10. The Snizard Monster of 2009 has been missing for five years. Chances are she’s either escaped or dead. Of course there’s also chance she’s hiding in the attic, breeding tiny hybrid snake-lizards.
9. I chose really pretty mirrors for the bathrooms, and I’ll leave them for you. I want you to look at your beautiful mug every morning. I mean, you look really great when you first wake up.
8. We’ve only had one scorpion in our house. I killed it. It was plastic. Thanks for the heart attack, tiny humans.
7. It’s 5 o’clock somewhere, and always 6:20 at my house.
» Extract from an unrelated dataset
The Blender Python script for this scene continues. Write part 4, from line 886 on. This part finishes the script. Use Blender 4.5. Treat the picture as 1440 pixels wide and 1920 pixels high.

The big clock on the family room wall always says 6:20, because I put the batteries in backwards and haven’t had enough energy to change them in the past four years. You don’t get the clock, though. I’m taking it with.
6. It’s not haunted.

5. You can pee off the deck without much of an audience, so say the male members of my household. Apparently men think this is a selling point?
4. Two lawn mowers convey. Just so we’re clear, I’m talking about the two that don’t work.
3. I’m sure my children haven’t peed in the pool. They can hold their bladders for hours, just ask them. Also, it’s never their fault when they get in trouble at school, the wet towel in the bathroom is a mystery, and my kids are never to blame when I receive crippling injuries trying to maneuver a Lego-scattered hallway in the middle of the night.
2. I’m leaving the blinds. You’ll thank me some dark evening when you decide to watch 30 Days of Night in your isolated country home.
1. Our home is on the free, neighborhood pest control rotation. We call it Stray Guineas, Inc.